Wauconda residents who've wanted the chance to speak their minds at the start and finish of village board meetings may be out of luck.

Trustees on Tuesday voiced support for a plan to continue limiting public comment at board meetings to the start of each session. Some residents have asked for two comment sessions per meeting.

However, during the board's less-formal committee of the whole meetings. the proposed rules would allow people to also share opinions on agenda items as they come up for discussion.

At either type of meeting, the mayor would be able to limit the amount of time audience members can speak if a controversial issue arises or if a large group is present, Village Administrator Doug Maxeiner said.

Officials discussed the rules Tuesday during a committee of the whole meeting. It could approve the plan during next week's voting session.

Most government agencies in the Chicago area allow audience members to speak about pertinent issues for a few minutes at the start of meetings. Some allow public comment at the end of meetings, too.

In Wauconda, public comment was moved to the start of board and committee meetings earlier this year. It previously had been at the end of agendas.

There are no published rules for public comment in Wauconda, or time limits for remarks from the audience.

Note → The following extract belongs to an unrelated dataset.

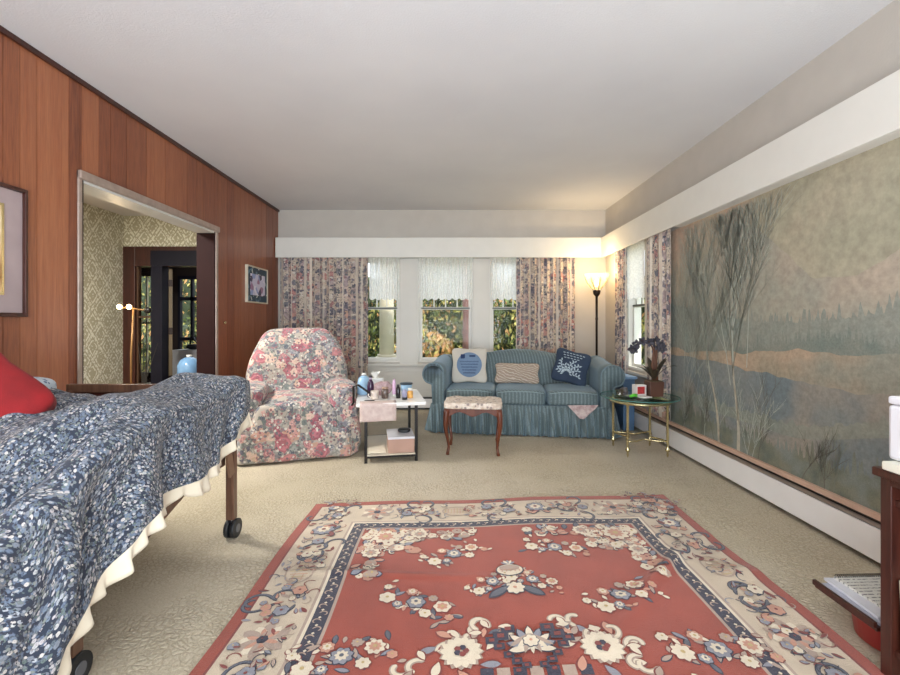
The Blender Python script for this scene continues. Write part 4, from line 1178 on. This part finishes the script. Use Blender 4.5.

Likewise, agendas don't include rules about comment content or decorum.

A Wauconda staffer surveyed officials in 12 other suburbs to see how they handle public comment, Maxeiner said.

Barrington, Mundelein and Lake Zurich are among the towns that allow public comment once, at the start of meetings, Maxeiner wrote in a memo on the subject.

Antioch, Libertyville and Long Grove are among the villages allowing public comment more than once per session.

Wauconda Trustee John Barbini is among the board members who like the proposal Maxeiner crafted. Residents have the right to question their government, "but we have business to conduct," he said.

"I think this is fair," Barbini said.